Ajda Pekkan: Altına Yatırımda Disiplinli Hamle
Süperstar Ajda Pekkan da altın yatırımcıları arasında yer alıyor. Ancak farkı, bu süreci profesyonel bir disiplinle yürütmesi. Altın alımlarını doğrudan kendisi değil, düzenli olarak görev verdiği yardımcısı üzerinden gerçekleştiriyor. Pekkan’ın bu yaklaşımı, yatırım kararlarında sistematik bir yönetim anlayışı benimsediğini gösteriyor.
Sibel Can: 50 Gayrimenkulle Zirvede
Sahne dünyasının güçlü sesi Sibel Can, gayrimenkul yatırımı konusunda adeta lider konumda. 1990’larda kazandığı ilk büyük parayla Karagümrük’te 5 katlı bir apartman satın alan Can, bugün İstanbul, Miami, Londra ve Nice gibi prestijli bölgelerde toplam 50 gayrimenkule sahip. Bu etkileyici portföy, Can’ı sanat camiasının en zengin yatırımcıları arasına taşıyor.

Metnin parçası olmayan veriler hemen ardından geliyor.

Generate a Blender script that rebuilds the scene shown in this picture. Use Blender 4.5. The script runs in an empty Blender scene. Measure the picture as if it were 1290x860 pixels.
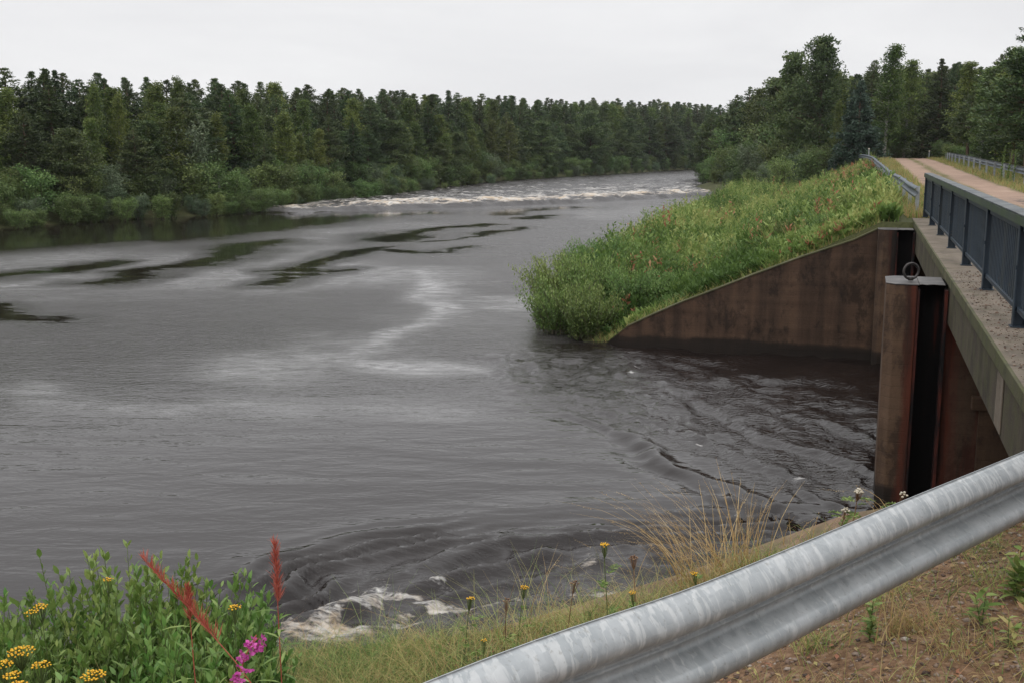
import bpy, math, random
import numpy as np
from mathutils import Vector, Matrix

R = math.radians
rng = np.random.default_rng(7)
random.seed(7)
C = bpy.context.scene.collection
SC = bpy.context.scene

# ------------------------------------------------------------------ helpers
def vnoise(x, y, seed=0):
    xi = np.floor(x).astype(np.int64); yi = np.floor(y).astype(np.int64)
    xf = x - xi; yf = y - yi
    u = xf*xf*(3-2*xf); v = yf*yf*(3-2*yf)
    def h(a, b):
        n = (a*374761393 + b*668265263 + seed*974634777) & 0xffffffff
        n = ((n ^ (n >> 13))*1274126177) & 0xffffffff
        n = n ^ (n >> 16)
        return (n & 0xffff)/65535.0
    return (h(xi, yi)*(1-u)+h(xi+1, yi)*u)*(1-v) + (h(xi, yi+1)*(1-u)+h(xi+1, yi+1)*u)*v

def fbm(x, y, seed=0, oct=4):
    s = 0; a = .5; t = 0
    for i in range(oct):
        s = s + a*vnoise(x*2**i, y*2**i, seed+i*17); t += a; a *= .5
    return s/t

def sstep(a, b, x):
    t = np.clip((x-a)/(b-a), 0, 1)
    return t*t*(3-2*t)

CAMH = 4.85
PITCH = 9.9
FPX = 1395.0
def at(px, py, z=0.0):
    """world X,Y of the point of height z seen at a place of the photograph (for reading positions off it)"""
    a = R(PITCH) + math.atan((py-430)/FPX)
    h = CAMH - z
    Y = h/math.tan(a)
    zc = Y*math.cos(R(PITCH)) + h*math.sin(R(PITCH))
    return ((px-645)/FPX*zc, Y)

AZ = R(17.5)
cs, sn = math.cos(AZ), math.sin(AZ)
def uv(u, v):
    """bridge frame: u along the bridge, v to its left"""
    return (u*sn - v*cs, u*cs + v*sn)
def to_uv(X, Y):
    return X*sn + Y*cs, -X*cs + Y*sn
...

Rekabet Büyüyor: Şaşmaz ve Sayan da Yarışta
Sibel Can'ı, Kurtlar Vadisi'nin Polat Alemdar’ı Necati Şaşmaz 50 gayrimenkulle takip ediyor. Seda Sayan ise yaklaşık 30 ev ve dükkânla yarışa ortak oluyor. Sayan, yatırımlarını geniş portföylerle çeşitlendiren bir diğer güçlü isim olarak öne çıkıyor.
Arsa Sevdalıları: Kenan, Serenay, Tuba ve Diğerleri
Gayrimenkul denildiğinde yalnızca binalar değil, geniş araziler de öne çıkıyor. Kenan İmirzalıoğlu’nun Balat ve Tarlabaşı’ndaki yatırımlarının ardından şimdi de Selimiye, Tekirdağ ve Çerkezköy'deki arazilere yöneldiği biliniyor. Serenay Sarıkaya, Ege ve Marmara bölgelerinde değerli topraklara yaptığı yatırımlarla “arsa avcısı” olarak anılıyor. Tuba Ünsal ise Rize-Fındıklı’daki yatırımıyla Karadeniz’deki fırsatları değerlendiriyor. Kıvanç Tatlıtuğ ve Çağatay Ulusoy da Lüleburgaz’daki çiftlik evleriyle dikkat çekiyor.